I am happy to admit I indulge in the time-honored tradition of hurrying to read a book before a movie comes out. I’d like to think that I DON’T do this just so I can sound smart and say things like, “Well, yes the movie portrays her angst in a very visual way, but it loses the book’s subtlety in representing her ennui” (which, is, for the record, what I imagine to be a stupid thing to say about a book-turned-movie). I’d like to think that I do this because I love stories, and prefer to visualize them in my own head before I see them on screen. But it’s possible I’m just kind of a tool.
Anyway, in anticipation of the new Emma Stone vehicle that had me tearing up every time I saw the trailer, I decided to read The Help. I’m a sucker for southern-fried racism stories, and enjoy a good “plucky women overcome stereotypes” yarn. So, in my summer-induced boredom, I plunked my behind down in the middle of Barnes and Noble and started reading.
Six hours later (yes, I sat on the floor of a Barnes and Noble for six hours, I don’t have a real job-screw you), I closed the book. In a summer filled with epic fantasy, this simple tale of three different women figuring out the central thesis that underneath our skin color we’re all just people had me epically gripped.
The book tells the tale of Abilene, Minny and Skeeter.
Abilene, on first glance, seems like the type of subservient black women you see in the background of Gone With the Wind or old society comedies starring Katherine Hepburn. She’s raised 17 white children throughout her career as a maid in Jackson, Mississippi, and until the recent death of her son didn’t question the status quo that forced her to drop out of school in seventh grade and spend the rest of her life raising and falling in love with the same children who would be her oppressors ten years later.
Minny is full of sass. She can’t stop her mouth for anything, and so she can’t keep a job. She has a husband who beats her and whole gaggle of kids to support. She has a lot of opinions, about everything, and a heartbreaking life story.
And Skeeter is a gawky, awkward old maid at the ripe old age of 23, wanting desperately to break out of her society girl upbringing but floundering at how exactly to do that.
When I first saw the preview for the movie, I thought The Help was going to be one of those stories, where either a white gal wanders in and saves the impoverished black women around her or where the black characters serve solely as lessons for the book’s white protagonist. Neither is the case. In fact, all three characters are well developed, fascinating women with their own problems and their own agency. They each support each other and change each other’s viewpoints about race and love, and they all have to perform their own salvation in order to reach the end of the book. Not a one of them (or the supporting characters in the book, for that matter) serves only as a prop in someone else’s story. This is the book’s strongest point, I can’t stress enough just how unique it is within the genre (see also: The Secret Lives of Bees).

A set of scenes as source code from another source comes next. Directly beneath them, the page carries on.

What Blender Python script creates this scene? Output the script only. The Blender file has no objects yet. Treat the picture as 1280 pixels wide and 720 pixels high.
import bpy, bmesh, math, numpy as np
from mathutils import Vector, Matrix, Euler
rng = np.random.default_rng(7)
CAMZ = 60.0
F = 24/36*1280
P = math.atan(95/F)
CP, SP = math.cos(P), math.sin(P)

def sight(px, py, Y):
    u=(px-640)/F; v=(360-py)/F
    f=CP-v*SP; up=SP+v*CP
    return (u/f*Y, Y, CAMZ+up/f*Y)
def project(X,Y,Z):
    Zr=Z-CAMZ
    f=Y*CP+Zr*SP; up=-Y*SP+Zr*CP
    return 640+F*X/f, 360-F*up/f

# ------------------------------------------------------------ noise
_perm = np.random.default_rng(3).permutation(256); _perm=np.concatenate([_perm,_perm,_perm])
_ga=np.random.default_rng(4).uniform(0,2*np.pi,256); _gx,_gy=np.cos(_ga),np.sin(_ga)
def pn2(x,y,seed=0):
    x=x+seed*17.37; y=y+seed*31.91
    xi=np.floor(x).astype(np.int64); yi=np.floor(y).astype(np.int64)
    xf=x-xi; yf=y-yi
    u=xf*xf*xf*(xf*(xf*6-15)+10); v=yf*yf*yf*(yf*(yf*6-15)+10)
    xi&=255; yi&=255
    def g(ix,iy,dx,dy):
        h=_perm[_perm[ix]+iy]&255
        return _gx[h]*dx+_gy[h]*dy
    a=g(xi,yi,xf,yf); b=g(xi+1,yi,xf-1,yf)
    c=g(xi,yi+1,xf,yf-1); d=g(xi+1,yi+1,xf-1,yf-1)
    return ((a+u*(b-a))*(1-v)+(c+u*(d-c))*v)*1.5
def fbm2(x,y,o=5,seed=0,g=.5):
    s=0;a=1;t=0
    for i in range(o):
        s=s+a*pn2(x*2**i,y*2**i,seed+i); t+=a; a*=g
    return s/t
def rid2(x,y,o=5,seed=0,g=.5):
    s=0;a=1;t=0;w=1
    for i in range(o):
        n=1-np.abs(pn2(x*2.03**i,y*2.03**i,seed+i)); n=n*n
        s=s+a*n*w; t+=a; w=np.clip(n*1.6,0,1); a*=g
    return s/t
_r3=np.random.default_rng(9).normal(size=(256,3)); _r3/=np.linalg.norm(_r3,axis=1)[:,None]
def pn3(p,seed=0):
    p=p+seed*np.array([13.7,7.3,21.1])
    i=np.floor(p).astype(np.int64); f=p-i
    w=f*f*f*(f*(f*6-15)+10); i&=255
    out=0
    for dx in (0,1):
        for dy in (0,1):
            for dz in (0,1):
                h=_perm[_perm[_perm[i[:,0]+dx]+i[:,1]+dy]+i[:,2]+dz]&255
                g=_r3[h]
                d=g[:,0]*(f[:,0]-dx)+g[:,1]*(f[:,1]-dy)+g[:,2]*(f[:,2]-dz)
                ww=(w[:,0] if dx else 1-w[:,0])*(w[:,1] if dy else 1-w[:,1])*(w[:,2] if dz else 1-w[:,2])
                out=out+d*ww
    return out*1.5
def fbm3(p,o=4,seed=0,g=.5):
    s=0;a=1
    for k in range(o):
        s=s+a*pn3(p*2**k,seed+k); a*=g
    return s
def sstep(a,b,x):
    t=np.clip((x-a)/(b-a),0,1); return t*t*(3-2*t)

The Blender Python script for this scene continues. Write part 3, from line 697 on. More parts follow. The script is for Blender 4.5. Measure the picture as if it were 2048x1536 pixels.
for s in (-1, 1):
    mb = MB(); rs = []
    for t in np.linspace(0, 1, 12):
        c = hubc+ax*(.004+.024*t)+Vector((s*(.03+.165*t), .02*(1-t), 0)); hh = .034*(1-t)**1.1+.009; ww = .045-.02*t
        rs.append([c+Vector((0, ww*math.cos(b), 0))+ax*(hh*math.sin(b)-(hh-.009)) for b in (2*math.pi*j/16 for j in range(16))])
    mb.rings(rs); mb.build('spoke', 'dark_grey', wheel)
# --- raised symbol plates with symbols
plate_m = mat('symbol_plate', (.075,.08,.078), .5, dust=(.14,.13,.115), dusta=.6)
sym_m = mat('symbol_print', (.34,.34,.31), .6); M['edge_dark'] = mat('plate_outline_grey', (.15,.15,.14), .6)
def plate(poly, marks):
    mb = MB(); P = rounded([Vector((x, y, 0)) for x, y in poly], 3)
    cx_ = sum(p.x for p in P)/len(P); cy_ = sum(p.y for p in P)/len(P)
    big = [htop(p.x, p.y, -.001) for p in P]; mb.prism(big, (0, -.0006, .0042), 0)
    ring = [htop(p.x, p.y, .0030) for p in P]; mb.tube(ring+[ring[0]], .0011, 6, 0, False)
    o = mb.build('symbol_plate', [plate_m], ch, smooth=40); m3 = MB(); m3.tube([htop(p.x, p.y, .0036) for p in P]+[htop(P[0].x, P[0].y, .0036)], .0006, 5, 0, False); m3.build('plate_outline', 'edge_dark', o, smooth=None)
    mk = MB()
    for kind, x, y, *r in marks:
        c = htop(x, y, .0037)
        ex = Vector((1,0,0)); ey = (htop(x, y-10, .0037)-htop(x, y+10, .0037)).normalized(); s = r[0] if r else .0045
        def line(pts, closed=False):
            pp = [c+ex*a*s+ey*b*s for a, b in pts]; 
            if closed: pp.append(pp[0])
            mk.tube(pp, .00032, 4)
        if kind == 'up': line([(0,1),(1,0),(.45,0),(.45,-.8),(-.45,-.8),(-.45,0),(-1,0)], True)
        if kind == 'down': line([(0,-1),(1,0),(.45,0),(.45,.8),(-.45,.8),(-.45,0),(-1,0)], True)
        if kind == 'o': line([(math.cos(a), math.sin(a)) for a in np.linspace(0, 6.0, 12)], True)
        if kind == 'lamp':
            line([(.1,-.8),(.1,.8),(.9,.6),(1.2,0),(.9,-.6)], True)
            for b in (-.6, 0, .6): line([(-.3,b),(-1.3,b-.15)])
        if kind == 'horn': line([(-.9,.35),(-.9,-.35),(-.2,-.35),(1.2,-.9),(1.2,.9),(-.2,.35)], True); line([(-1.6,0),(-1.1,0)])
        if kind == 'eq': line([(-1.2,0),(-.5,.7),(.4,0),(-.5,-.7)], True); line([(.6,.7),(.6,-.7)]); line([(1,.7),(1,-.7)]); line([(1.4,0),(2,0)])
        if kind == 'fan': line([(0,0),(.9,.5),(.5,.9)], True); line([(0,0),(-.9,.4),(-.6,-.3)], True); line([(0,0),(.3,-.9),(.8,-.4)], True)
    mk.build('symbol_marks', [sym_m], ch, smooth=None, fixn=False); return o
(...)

I can’t speak to how accurate the book’s portrayal of 1960s racial tension in Jackson is, but I can see that author Kathryn Stockett makes the problem feel visceral. Despite having seen the upbeat-looking commercials for the film, I was deeply worried for the characters throughout the book, and deeply invested in not only their survival, but in their capacity to overcome what seems insurmountable.
I don’t know whether the movie will allow me to wax pretentious about book to screen translations, but I do know that with a story as good as The Help, I hope they change as little as possible.